Robert Polidori to Exhibit Monumental Works at New York’s Paul Kasmin Gallery
Renowned for his highly detailed photographs, Robert Polidori has turned his cameras on the layered spaces of Havana, the remnants of labor and habitation in Chernobyl after the nuclear accident, and, for which he is perhaps most well-known, the abandoned houses and destroyed neighborhoods of New Orleans following Hurricane Katrina.
More recently, Polidori has been visiting India to capture aspects of urban life there. “In India, I have the impression of looking at a few thousand years of continuous uninterrupted human history. Traces of time are everywhere, residing alongside colonies of contemporary modernity,” writes the artist.
Three monumental images taken in Mumbai will be on display in “Ecophilia / Chronostasis,” opening September 8th at the Paul Kasmin Gallery in New York. To create the largest photograph, 60 Feet Road, large-format film was scanned and digitally combined into one continuous forty-foot image meant to represent the length of the narrow street. “He wanted the photographs to focus beyond a single isolated section or view, while also having the subject serve as the guide for the framing of the image,” says Mariska Nietzman, director of Paul Kasmin Gallery.

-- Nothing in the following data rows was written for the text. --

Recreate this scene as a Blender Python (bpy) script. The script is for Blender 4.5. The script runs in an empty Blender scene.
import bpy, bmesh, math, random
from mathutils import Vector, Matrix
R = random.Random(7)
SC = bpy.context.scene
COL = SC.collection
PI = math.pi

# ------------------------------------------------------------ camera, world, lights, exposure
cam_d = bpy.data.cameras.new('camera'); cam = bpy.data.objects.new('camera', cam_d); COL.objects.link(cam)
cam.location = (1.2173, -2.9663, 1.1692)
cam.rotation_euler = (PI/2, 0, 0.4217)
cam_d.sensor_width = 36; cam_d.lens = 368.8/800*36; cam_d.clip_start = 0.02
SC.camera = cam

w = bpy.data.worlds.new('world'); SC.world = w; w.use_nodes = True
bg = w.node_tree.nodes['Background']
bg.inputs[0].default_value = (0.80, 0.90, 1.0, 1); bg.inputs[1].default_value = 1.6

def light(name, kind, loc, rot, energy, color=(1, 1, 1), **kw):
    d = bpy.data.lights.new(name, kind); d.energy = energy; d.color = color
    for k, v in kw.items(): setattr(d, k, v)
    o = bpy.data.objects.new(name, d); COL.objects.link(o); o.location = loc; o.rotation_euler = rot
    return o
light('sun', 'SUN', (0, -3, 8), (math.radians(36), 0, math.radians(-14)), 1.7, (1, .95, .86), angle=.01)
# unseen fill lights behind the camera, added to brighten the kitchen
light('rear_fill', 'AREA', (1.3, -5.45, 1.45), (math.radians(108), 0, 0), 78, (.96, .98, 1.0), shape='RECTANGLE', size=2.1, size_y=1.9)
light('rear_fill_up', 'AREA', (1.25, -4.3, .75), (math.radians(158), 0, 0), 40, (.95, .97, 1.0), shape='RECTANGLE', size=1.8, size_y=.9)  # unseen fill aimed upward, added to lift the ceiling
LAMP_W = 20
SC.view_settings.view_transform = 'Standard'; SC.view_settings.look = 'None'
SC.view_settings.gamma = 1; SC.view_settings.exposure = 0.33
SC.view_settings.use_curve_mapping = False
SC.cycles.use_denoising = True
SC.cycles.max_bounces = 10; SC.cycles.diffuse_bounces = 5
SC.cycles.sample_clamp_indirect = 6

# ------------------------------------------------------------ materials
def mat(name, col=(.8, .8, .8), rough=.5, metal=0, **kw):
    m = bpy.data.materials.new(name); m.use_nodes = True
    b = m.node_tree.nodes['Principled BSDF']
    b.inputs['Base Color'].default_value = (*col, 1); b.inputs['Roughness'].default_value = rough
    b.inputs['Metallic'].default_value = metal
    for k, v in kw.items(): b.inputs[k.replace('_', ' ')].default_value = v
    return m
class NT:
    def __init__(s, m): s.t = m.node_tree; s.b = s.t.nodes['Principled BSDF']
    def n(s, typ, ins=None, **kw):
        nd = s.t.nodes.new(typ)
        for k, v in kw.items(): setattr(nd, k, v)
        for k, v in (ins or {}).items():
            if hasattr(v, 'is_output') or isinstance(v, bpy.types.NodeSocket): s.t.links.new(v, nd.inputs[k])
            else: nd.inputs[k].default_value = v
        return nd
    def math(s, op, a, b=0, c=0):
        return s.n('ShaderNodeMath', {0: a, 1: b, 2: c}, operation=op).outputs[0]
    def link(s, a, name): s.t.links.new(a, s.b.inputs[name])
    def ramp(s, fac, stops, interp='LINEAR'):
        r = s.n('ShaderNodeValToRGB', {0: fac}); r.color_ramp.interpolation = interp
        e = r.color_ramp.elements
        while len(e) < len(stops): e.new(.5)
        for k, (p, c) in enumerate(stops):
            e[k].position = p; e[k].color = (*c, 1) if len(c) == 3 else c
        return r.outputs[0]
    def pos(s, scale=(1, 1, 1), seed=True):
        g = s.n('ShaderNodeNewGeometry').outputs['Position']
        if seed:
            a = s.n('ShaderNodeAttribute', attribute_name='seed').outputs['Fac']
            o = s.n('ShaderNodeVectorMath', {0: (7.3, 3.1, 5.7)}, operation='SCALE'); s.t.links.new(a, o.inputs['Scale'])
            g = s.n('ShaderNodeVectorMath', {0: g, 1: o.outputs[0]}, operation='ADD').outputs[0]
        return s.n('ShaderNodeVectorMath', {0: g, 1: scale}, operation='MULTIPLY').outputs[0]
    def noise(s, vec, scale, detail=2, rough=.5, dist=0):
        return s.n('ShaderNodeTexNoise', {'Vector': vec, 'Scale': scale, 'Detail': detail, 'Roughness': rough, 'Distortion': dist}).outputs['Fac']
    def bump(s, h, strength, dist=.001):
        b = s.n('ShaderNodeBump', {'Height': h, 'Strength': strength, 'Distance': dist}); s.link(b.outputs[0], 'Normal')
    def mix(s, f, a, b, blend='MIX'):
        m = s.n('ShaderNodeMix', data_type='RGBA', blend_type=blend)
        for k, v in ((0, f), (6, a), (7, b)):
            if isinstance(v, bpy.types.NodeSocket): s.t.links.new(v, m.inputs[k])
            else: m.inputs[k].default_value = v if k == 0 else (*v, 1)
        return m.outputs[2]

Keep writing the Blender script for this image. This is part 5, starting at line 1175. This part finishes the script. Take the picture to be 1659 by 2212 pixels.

This is the gallery’s inaugural exhibition with the photographer, and it will also include a set of images of a once luxurious hotel damaged during Lebanon’s civil war. Lingering on buckling and peeling paint for these photographs, Polidori poetically riffs on art history while exposing the residue of an abandoned relic.
“Ecophilia / Chronostasis” opens September 8 at Paul Kasmin Gallery, 515 West 27th Street, New York, NY, through October 15, 2016.